Matteo Salvini, l’homme fort du gouvernement italien et patron de la Ligue du Nord (parti d’extrême droite de la péninsule), a lancé ce lundi un appel à une alliance des nationalistes en vue des élections européennes de mai. Un grand meeting est annoncé précisément pour le mois de mai. Aujourd’hui pourtant, seuls les Allemands de l’AfD, les « Vrais finlandais » et le « Parti populaire danois » étaient présents dans l’hôtel de luxe de Milan où avait lieu sa conférence de presse.

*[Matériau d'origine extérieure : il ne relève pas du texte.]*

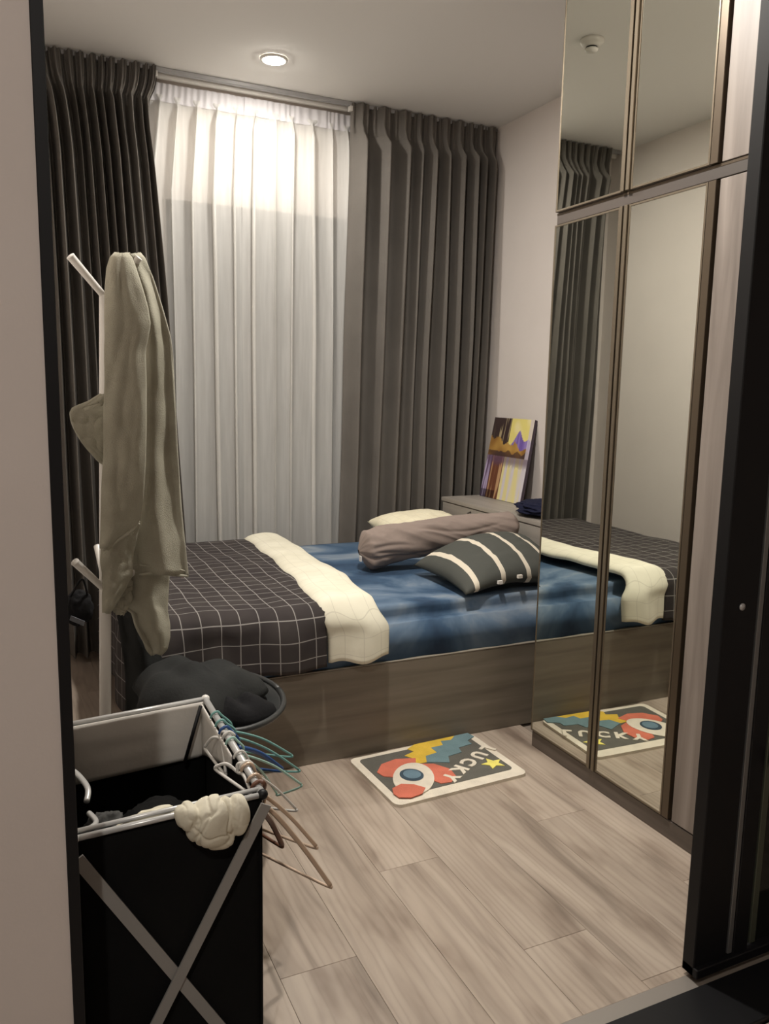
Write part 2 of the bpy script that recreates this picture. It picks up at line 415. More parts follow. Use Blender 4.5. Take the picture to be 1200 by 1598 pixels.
curtain('blackout_curtain', [(-2.81, .14, .715), (-2.74, .15, .705), (-2.67, .17, .672), (-2.55, .19, .675), (-2.4, .20, .692), (-1.77, .21, .740), (-.62, .22, .805), (-.02, .22, .83)],
        2.830, .03, 4.125, 12, .116, 11, CURT, CURT, 'dark taupe blackout curtain hanging behind the coat rack, left of the sheers')
curtain('blackout_curtain', [(-2.81, 1.700, 2.598), (-1.7, 1.675, 2.590), (-.62, 1.655, 2.570), (-.02, 1.64, 2.560)],
        2.830, .03, 4.125, 10, .116, 23, CURT, CURT, 'dark taupe blackout curtain beside the right wall, behind the pillows')
curtain('sheer_curtain', [(-2.8, .70, 1.155), (-2.3, .64, 1.135), (-.02, .62, 1.15)], 2.79, .04, 4.20, 5, .045, 5, SHEER, SHEERH,
        'white sheer curtain, the half nearer the coat rack', head=.085)
curtain('sheer_curtain', [(-2.8, 1.150, 1.76), (-2.3, 1.135, 1.77), (-.02, 1.13, 1.78)], 2.79, .04, 4.195, 6, .045, 9, SHEER, SHEERH,
        'white sheer curtain, the half touching the right blackout curtain', head=.085)

# ================================================================== WARDROBE
wd = empty('wardrobe')
XB = XW+.022
bm = bmesh.new()
box(bm, (XB, YO+.125, .062), (XR-.003, YW, ZC-.012), .001)
obj('carcass', bm, WWOOD, wd)
obj('plinth', mbox((XW+.004, YO+.125, 0), (XR-.003, YW-.002, .060), .002), PLINTH, wd)
obj('recess_channel', mbox((XW+.006, YO+.125, 1.938), (XB-.0003, YW-.001, 1.974), .001), CHAN, wd)
obj('shadow_gap', mbox((XW+.005, YO+.125, 1.968), (XB-.0003, YW-.001, 1.976), .0005), DARKT, wd)
obj('filler_strip', mbox((XW+.002, YO+.125, 2.800), (XB-.0003, YW-.001, ZC-.012), .001), WWOOD, wd)
def wdoor(y0, y1, z0, z1, mirror, side, prof):
    d = obj('door', mbox((XW+.002, y0, z0), (XB-.0005, y1, z1), .001), WWOOD, wd)
    if mirror:
        e = .007
        m = obj('mirror', mbox((XW-.002, y0+e, z0+e), (XW+.0015, y1-e, z1-e)), MIRROR, d)
        bm = bmesh.new()
        for a, b in (((y0+.0005, z0), (y0+e, z1)), ((y1-e, z0), (y1-.0005, z1)), ((y0+e, z0), (y1-e, z0+e)), ((y0+e, z1-e), (y1-e, z1))):
            box(bm, (XW-.004, a[0], a[1]), (XW+.0015, b[0], b[1]), .001)
        obj('mirror_frame', bm, BRASS, d)
    for (a, b, mm, depth) in prof:
        obj('handle_profile', mbox((XW-depth, a, z0), (XB-.001, b, z1), .001), mm, d)
for z0, z1 in ((.066, 1.934), (1.978, 2.798)):
    wdoor(2.080, YW-.002, z0, z1, True, 0, [(2.064, 2.0785, BRASS, .010)])
    wdoor(1.728, 2.040, z0, z1, True, 0, [(2.0415, 2.056, BRASS, .010), (1.700, 1.7265, DARKT, .004)])
    wdoor(YO+.128, 1.690, z0, z1, False, 0, [])
tag(wd, 'floor to ceiling wood wardrobe with tall mirrored doors and bronze edges', 'wardrobe'); base(wd, (2.2, 1.85, 0))

# ================================================================== HEADBOARD CABINET
hc = empty('headboard_cabinet'); HX = 2.222
obj('body', mbox((HX+.018, YW+.012, 0), (XR-.003, 3.955, .735), .001), CABW, hc)
obj('cabinet_top', mbox((HX-.004, YW+.010, .737), (XR-.003, 3.965, .760), .003, 2), CABW, hc)
for y0, y1 in ((3.62, 3.953), (3.285, 3.616), (2.95, 3.281), (2.615, 2.946)):
    d = obj('door', mbox((HX, y0, .05), (HX+.017, y1, .733), .002), CABW, hc)
    yh = y0+.025
    bm = bmesh.new(); tube(bm, [(HX+.001, yh, .640), (HX-.018, yh, .645), (HX-.020, yh, .665), (HX-.020, yh, .695), (HX-.018, yh, .712), (HX+.001, yh, .716)], .0045, 6)
    obj('handle', bm, mat('handle_dark', (.09,.08,.07), .4, .6), d, True)
tag(hc, 'low grey wood headboard cabinet with doors along the right wall behind the bed', 'cabinet'); base(hc, (2.41, 3.2, 0))

# ================================================================== BED
BX0, BX1, BY0, BY1 = .42, 2.215, 2.594, 3.955
bd = empty('bed_frame')
obj('side_panel', mbox((BX0, BY0, .0), (BX1-.001, BY0+.022, .345), .002), BWOOD, bd)
obj('side_panel', mbox((BX0, BY1-.022, .0), (BX1-.001, BY1, .345), .002), BWOOD, bd)
obj('foot_panel', mbox((BX0, BY0+.023, .0), (BX0+.022, BY1-.023, .345), .002), BWOOD, bd)
obj('slat_base', mbox((BX0+.024, BY0+.024, .24), (BX1-.001, BY1-.024, .262), .002), BWOOD, bd)
obj('edge_strip', mbox((BX0, BY0-.001, .3455), (BX1-.001, BY0+.022, .350), .001), mat('pale_edge', (.30,.27,.22), .4), bd)
tag(bd, 'grey-brown wood bed base with a plain side panel down to the floor', 'bed'); base(bd, (1.3, 3.28, 0))

# mattress under a blue tie-dyed sheet
def bluesheet():
    m = mat('blue_tie_dye_sheet', (.1,.2,.4), .8, spec=.2)
    n = N(m, 'ShaderNodeTexNoise'); n.inputs['Scale'].default_value = 2.6; n.inputs['Detail'].default_value = 5; n.inputs['Distortion'].default_value = .7
    L(m, coords(m, (1, 1.3, 1)), n.inputs[0])
    L(m, ramp(m, n.outputs[0], [(.30, (.022,.042,.080)), (.44, (.048,.090,.155)), (.56, (.12,.175,.25)), (.70, (.29,.33,.36))]), bsdf(m).inputs['Base Color'])
    b = N(m, 'ShaderNodeBump'); b.inputs['Strength'].default_value = .3; b.inputs['Distance'].default_value = .01
    n2 = N(m, 'ShaderNodeTexNoise'); n2.inputs['Scale'].default_value = 12; L(m, coords(m), n2.inputs[0])
    L(m, n2.outputs[0], b.inputs['Height']); L(m, b.outputs[0], bsdf(m).inputs['Normal']); return m
BLUE = bluesheet()
MT = .545
bm = mbox((BX0+.02, BY0+.008, .3515), (BX1-.006, BY1-.010, MT))
bmesh.ops.bevel(bm, geom=[e for e in bm.edges if min(v.co.z for v in e.verts) > .5 or abs(e.verts[0].co.z-e.verts[1].co.z) > .1], offset=.055, segments=6, affect='EDGES')
bmesh.ops.subdivide_edges(bm, edges=[e for e in bm.edges if e.calc_length() > .3], cuts=30, use_grid_fill=True)
for v in bm.verts:
    if v.co.z > .5: v.co.z += .004*nz(v.co.x*4, v.co.y*4)
    if .36 < v.co.z < .53 or v.co.z <= .36: v.co.y -= .004*math.sin(v.co.x*26)*(1 if v.co.y < 3 else 0)
o = obj('mattress', bm, BLUE, None, True); tag(o, 'thick mattress in a blue and grey tie-dyed fitted sheet', 'mattress')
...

On notera les absences – remarquées – du Rassemblement national (RN) de Marine Le Pen, mais aussi Droit et Justice, le parti conservateur et eurosceptique au pouvoir en Pologne, ou encore du Fidesz de Viktor Orbàn. La non-présence de ce dernier est toutefois « logique », étant donné que le parti du Premier ministre hongrois est membre du PPE (Parti populaire européen) au sein du Parlement – même si les conservateurs européens ont suspendu il y a quelques semaines le Fidesz de leur groupe. Mais concernant les autres, en particulier le RN, l’explication est plus complexe…

Une place pour deux

Dans l’assemblée européenne sortante, les « souverainistes » – nouvelle façon plus « jolie » de dire « nationalistes » -sont disséminés au sein de quatre entités différentes : le PPE, le CRE(Conservateurs et réformistes européens), mais surtout l’ENL (Europe des nations et des libertés) et l’EFD (Europe de la liberté et de la démocratie directe)… La Ligue du Nord italienne et le RN français sont membres de l’ENL, tandis que les invités finlandais et danois de Salvini appartiennent au CRE. Le rêve du vice-président du conseil italien serait d’unir ces forces disparates en une « internationale des nationalistes ». Il espère rassembler jusqu’à une vingtaine de partis dans sa nouvelle alliance.

Matteo Salvini a déjà rencontré à plusieurs reprises Marine Le Pen, qui a longtemps été son modèle. Mais en réalité, les deux personnalités se disputent le leadership de l’extrême droite européenne… La dirigeante du RN tente elle aussi de nouer de nouvelles alliances avec des partis nationalistes et va se rendre tour à tour dans les prochaines semaines en République tchèque et en Slovaquie, mais aussi chez nous où elle s’entretiendra avec ses amis de longue date du Vlaams Belang.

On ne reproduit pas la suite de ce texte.